Une directive européenne « fait référence aux lanceurs d’alerte pour première fois »

Lundi 25 avril 2016
Tribune commune parue dans Le Monde

Gianni Pittella, eurodéputé et président de l’Alliance progressiste des socialistes et démocrates ; Pervenche Berès, eurodéputée et présidente de la délégation socialiste française ; Sergio Cofferati, rapporteur du Groupe S&D de la directive secrets d’affaires ; Udo Bullmann, eurodéputé et président de la délégation du SPD ; Virginie Rozière, eurodéputée et membre de la commission des affaires juridiques ; Tanja Fajon, eurodéputée et vice-présidente du Groupe S&D chargée de la communication, ancienne journaliste ; Evelyn Regner, eurodéputée autrichienne, coordinatrice du Groupe S&D de la commission des affaires juridiques; Eugen Freund, eurodéputé autrichien, ancien journaliste vedette de la télévision publique autrichienne (ORF) ; Dietmar Köster, eurodéputé allemand, membre de la commission des affaires juridiques ; Evelyne Gebhardt, eurodéputée allemande et coordinatrice de la commission du marché intérieur

La semaine dernière à Strasbourg, le Parlement européen a voté la directive sur le secret des affaires. Dans le sillage des scandales « Panama papers » et « LuxLeaks », ce vote a reçu une large publicité dans les médias et les réseaux sociaux, surfant sur la crainte que la nouvelle loi pourrait entraver le travail des lanceurs d’alerte et remettre en cause celui des journalistes d’investigation.

Nous avons partagé les mêmes réserves lorsque le texte a été proposé à l’origine par Michel Barnier, alors commissaire européen chargé du marché intérieur. Mais, après une longue période de négociations, nous avons obtenu un accord qui clairement protégera ceux qui révèlent au grand jour des activités douteuses ou hors la loi. C’est pourquoi nous avons voté ce texte sans céder à la désinformation et à la démagogie. Nous sommes restés fidèles aux améliorations que nous avons obtenues.

Nous devons être très clairs : les lanceurs d’alerte et les journalistes sont expressément exclus du champ d’application de cette loi. L’exception s’applique non seulement à ceux qui révèlent au grand jour une activité illégale, mais aussi à ceux qui exposent une faute ou un acte répréhensible, à condition qu’ils agissent dans l’intérêt public général. Ces exceptions ont été discutées avec Reporters sans frontières (RSF), la Fédération européenne des journalistes (FEJ), toutes les fédérations européennes des éditeurs de presse (EMMA et ENPA) et l’Union européenne de radiodiffusion (EBU).

D’autres étapes attendues

C’est la première fois qu’il est ainsi fait référence aux lanceurs d’alerte dans une directive européenne. C’est un pas en avant, il exigera d’autres étapes. Lorsque ceux qui dénoncent des pratiques douteuses sont davantage susceptibles d’être poursuivis que ceux incriminés, cela montre des failles dans nos systèmes juridiques.

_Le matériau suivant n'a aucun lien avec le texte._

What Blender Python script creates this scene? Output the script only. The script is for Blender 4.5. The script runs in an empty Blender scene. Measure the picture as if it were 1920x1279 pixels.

Actuellement, seuls cinq Etats membres disposent d’une législation spécifique qui assure la protection des lanceurs d’alerte, et pis, sept Etats membres n’offrent absolument aucune protection. Cela doit changer. Nous avons demandé à la Commission européenne d’agir et de présenter de nouvelles propositions visant à protéger les lanceurs d’alerte à l’échelle de l’Union européenne (UE).

Cette demande figure parmi les principales recommandations de la commission spéciale mise en place par le Parlement européen au lendemain de l’affaire LuxLeaks et adoptées les 25 novembre 2015 à une très large majorité (508 pour, 108 contre et 85 abstentions). Les dernières révélations des « Panama papers » n’ont fait que renforcer l’urgence d’une telle mesure.

Une colère salutaire

En tant que gauche européenne, nous devons maintenant être unis pour faire en sorte que la colère autour des affaires « Panama papers » et « LuxLeaks » soit mise à profit pour créer un véritable changement. Nous avons besoin que tous ceux qui ont joué un rôle actif pour contester et corriger la directive sur les secrets d’affaire concentrent leur énergie sur sa bonne mise en œuvre.

Tous ceux qui croient qu’il est moralement inacceptable que les riches puissent effectivement choisir si et où ils veulent payer leurs impôts doivent unir leurs forces pour créer le changement. Une directive pour les lanceurs d’alerte sera une nouvelle étape dans ce combat que nous menons sans relâche.